** START **
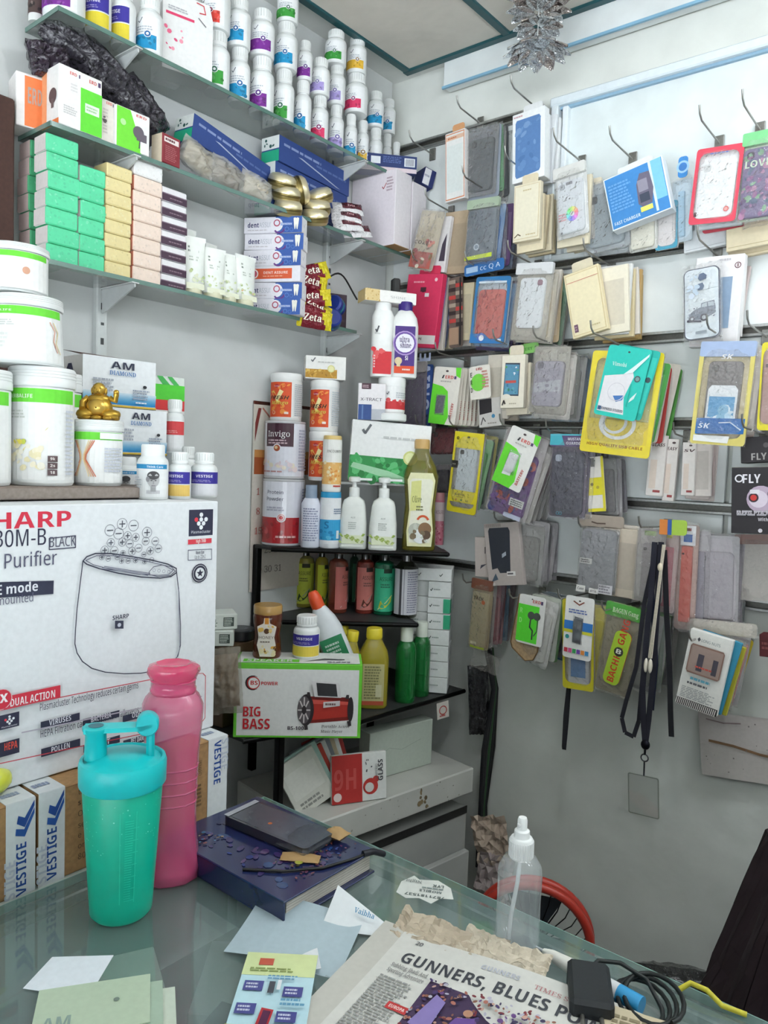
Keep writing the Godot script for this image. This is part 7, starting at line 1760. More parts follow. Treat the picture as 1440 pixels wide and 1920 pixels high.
func ornament() -> void:
	# silver foil flower garland hanging from the ceiling
	var o := Node3D.new()
	o.name = numbered("foil_ornament")
	add_child(o)
	o.position = Vector3(-0.2,2.3524,0.5413)
	tag(o, "silver foil flower ornament hanging from the ceiling over the hanging wall", "ornament")
	part("string", MB.new().tube([Vector3(0,0,0), Vector3(0,0.1366,0)],0.001, lin("c9c9c9"), 5), "plastic", o)
	for lay in 4:
		var n: int = [12,9,10,12][lay]
		var y: float = [0.0,0.03,0.055,0.075][lay]
		var L: float = [0.062,0.04,0.055,0.06][lay]
		for i in n:
			var a := TAU * i / n + lay * 0.3
			var m := MB.new().sheet(func(u, v): return Vector3((u - 0.5) * 0.036 * sin(PI * (0.12 + 0.88 * v * 0.95)), (-0.35 if lay == 0 else 0.3 - 0.5 * v) * v * v * 0.03 + 0.004 * cos((u - 0.5) * 3.0), 0.01 + v * L), 4,5, lin("d6d8da" if i % 3 else "c3b9b4"))
			var p := part("petal", m, "foil", o)
			p.position = Vector3(0, y, 0)
			p.rotation = Vector3(0.25 - 0.2 * lay, a, 0)
	part("disc", MB.new().lathe([[0.0,-0.008],[0.02,-0.007],[0.026,-0.003],[0.022,0.002]], lin("c9ced4"), 24), "foil", o)

# ---------- packs hanging on the right-hand wall: local z looks into the room, x runs along the wall ----------
func hang(p: Vector3, roll: float, yaw := 0.0, pitch := 0.0) -> Transform3D:
	return at(p, -90.0 + yaw, pitch, roll)

func hole_card(w: float, h: float, r: float) -> PackedVector2Array:
	return rrect(w, h, r, 3)

# the hook a pile hangs on: plate on the rail, rod out of the wall, tip turned up
func peg(label: String, top: Vector3, reach: float) -> void:
	var b := MB.new().box(Vector3(0,0,0.003), Vector3(0.018,0.03,0.004), lin("9b9a96"), 0.001)
	var r := MB.new().tube([Vector3(0,0,0.004), Vector3(0,0.002, reach * 0.6), Vector3(0,0.004, reach), Vector3(0,0.012, reach + 0.012), Vector3(0,0.026, reach + 0.017)],0.0019, lin("b9b7b2"), 7)
	thing("peg_hook", label, "hook", hang(Vector3(-0.006, top.y, top.z), 0), [["plate", b, "metal"],["rod", r, "metal"]], "steel hooks on the hanging wall")

func boxpack(label: String, p: Vector3, w: float, h: float, roll: float, dep: float, cols, fn, group := "", yaw := 0.0, tab := "") -> Node3D:
	var b := MB.new().box(Vector3(0,0,-dep * 0.5), Vector3(w, h, dep), cols, 0.0008)
	if fn != null: fn.call(face(b, Vector3.ZERO, Vector3(w, 0,0), Vector3(0, h, 0)))
	var pieces := [["body", b, "paper"]]
	if tab:
		var t := MB.new().prism(rrect(w * 0.6,0.03,0.006,3,0.0, h * 0.5 + 0.008), -dep, -dep + 0.001, lin(tab))
		pieces.append(["hang_tab", t, "paper"])
	return thing("boxed_accessory", label, "box", hang(p, roll, yaw), pieces, group)

func cardpack(label: String, p: Vector3, w: float, h: float, roll: float, col: String, fn, blister = null, group := "", yaw := 0.0) -> Node3D:
	# blister: [cx, cy, bw, bh, depth] as shares of the card, holding something dark
	var b := MB.new().prism(hole_card(w, h, 0.006), -0.0012,0, lin(col))
	var a := face(b, Vector3(0,0,0.0001), Vector3(w, 0,0), Vector3(0, h, 0))
	a.c(0.5,0.93,0.018, "4a4648", 0.7)
	if fn != null: fn.call(a)
	var pieces := [["card", b, "paper"]]
	if blister != null:
		var k := MB.new()
		k.pillow(w * blister[2], h * blister[3], blister[4] * 2.0, lin("dfe3e6"), 0.0006,5,8,8,0.22,0.05)
		for i in k.v.size(): k.v[i] += Vector3((blister[0] - 0.5) * w, (blister[1] - 0.5) * h, 0.001)
		pieces.append(["card>blister", k, "film"])
		var c := MB.new().prism(rrect(w * blister[2] * 0.7, h * blister[3] * 0.78,0.003,3, (blister[0] - 0.5) * w, (blister[1] - 0.5) * h), 0.001, blister[4] * 0.8, lin(blister[5] if blister.size() > 5 else "33333a"))
		pieces.append(["card>contents", c, "plastic"])
	return thing("carded_accessory", label, "card pack", hang(p, roll, yaw), pieces, group)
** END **
> _WHAT THE TASK REQUIRES_:
Restate the data above word for word. Skip every picture.

> _THE REPLY_:
Keep writing the Godot script for this image. This is part 7, starting at line 1760. More parts follow. Treat the picture as 1440 pixels wide and 1920 pixels high.
func ornament() -> void:
	# silver foil flower garland hanging from the ceiling
	var o := Node3D.new()
	o.name = numbered("foil_ornament")
	add_child(o)
	o.position = Vector3(-0.2,2.3524,0.5413)
	tag(o, "silver foil flower ornament hanging from the ceiling over the hanging wall", "ornament")
	part("string", MB.new().tube([Vector3(0,0,0), Vector3(0,0.1366,0)],0.001, lin("c9c9c9"), 5), "plastic", o)
	for lay in 4:
		var n: int = [12,9,10,12][lay]
		var y: float = [0.0,0.03,0.055,0.075][lay]
		var L: float = [0.062,0.04,0.055,0.06][lay]
		for i in n:
			var a := TAU * i / n + lay * 0.3
			var m := MB.new().sheet(func(u, v): return Vector3((u - 0.5) * 0.036 * sin(PI * (0.12 + 0.88 * v * 0.95)), (-0.35 if lay == 0 else 0.3 - 0.5 * v) * v * v * 0.03 + 0.004 * cos((u - 0.5) * 3.0), 0.01 + v * L), 4,5, lin("d6d8da" if i % 3 else "c3b9b4"))
			var p := part("petal", m, "foil", o)
			p.position = Vector3(0, y, 0)
			p.rotation = Vector3(0.25 - 0.2 * lay, a, 0)
	part("disc", MB.new().lathe([[0.0,-0.008],[0.02,-0.007],[0.026,-0.003],[0.022,0.002]], lin("c9ced4"), 24), "foil", o)

# ---------- packs hanging on the right-hand wall: local z looks into the room, x runs along the wall ----------
func hang(p: Vector3, roll: float, yaw := 0.0, pitch := 0.0) -> Transform3D:
	return at(p, -90.0 + yaw, pitch, roll)

func hole_card(w: float, h: float, r: float) -> PackedVector2Array:
	return rrect(w, h, r, 3)

# the hook a pile hangs on: plate on the rail, rod out of the wall, tip turned up
func peg(label: String, top: Vector3, reach: float) -> void:
	var b := MB.new().box(Vector3(0,0,0.003), Vector3(0.018,0.03,0.004), lin("9b9a96"), 0.001)
	var r := MB.new().tube([Vector3(0,0,0.004), Vector3(0,0.002, reach * 0.6), Vector3(0,0.004, reach), Vector3(0,0.012, reach + 0.012), Vector3(0,0.026, reach + 0.017)],0.0019, lin("b9b7b2"), 7)
	thing("peg_hook", label, "hook", hang(Vector3(-0.006, top.y, top.z), 0), [["plate", b, "metal"],["rod", r, "metal"]], "steel hooks on the hanging wall")

func boxpack(label: String, p: Vector3, w: float, h: float, roll: float, dep: float, cols, fn, group := "", yaw := 0.0, tab := "") -> Node3D:
	var b := MB.new().box(Vector3(0,0,-dep * 0.5), Vector3(w, h, dep), cols, 0.0008)
	if fn != null: fn.call(face(b, Vector3.ZERO, Vector3(w, 0,0), Vector3(0, h, 0)))
	var pieces := [["body", b, "paper"]]
	if tab:
		var t := MB.new().prism(rrect(w * 0.6,0.03,0.006,3,0.0, h * 0.5 + 0.008), -dep, -dep + 0.001, lin(tab))
		pieces.append(["hang_tab", t, "paper"])
	return thing("boxed_accessory", label, "box", hang(p, roll, yaw), pieces, group)

func cardpack(label: String, p: Vector3, w: float, h: float, roll: float, col: String, fn, blister = null, group := "", yaw := 0.0) -> Node3D:
	# blister: [cx, cy, bw, bh, depth] as shares of the card, holding something dark
	var b := MB.new().prism(hole_card(w, h, 0.006), -0.0012,0, lin(col))
	var a := face(b, Vector3(0,0,0.0001), Vector3(w, 0,0), Vector3(0, h, 0))
	a.c(0.5,0.93,0.018, "4a4648", 0.7)
	if fn != null: fn.call(a)
	var pieces := [["card", b, "paper"]]
	if blister != null:
		var k := MB.new()
		k.pillow(w * blister[2], h * blister[3], blister[4] * 2.0, lin("dfe3e6"), 0.0006,5,8,8,0.22,0.05)
		for i in k.v.size(): k.v[i] += Vector3((blister[0] - 0.5) * w, (blister[1] - 0.5) * h, 0.001)
		pieces.append(["card>blister", k, "film"])
		var c := MB.new().prism(rrect(w * blister[2] * 0.7, h * blister[3] * 0.78,0.003,3, (blister[0] - 0.5) * w, (blister[1] - 0.5) * h), 0.001, blister[4] * 0.8, lin(blister[5] if blister.size() > 5 else "33333a"))
		pieces.append(["card>contents", c, "plastic"])
	return thing("carded_accessory", label, "card pack", hang(p, roll, yaw), pieces, group)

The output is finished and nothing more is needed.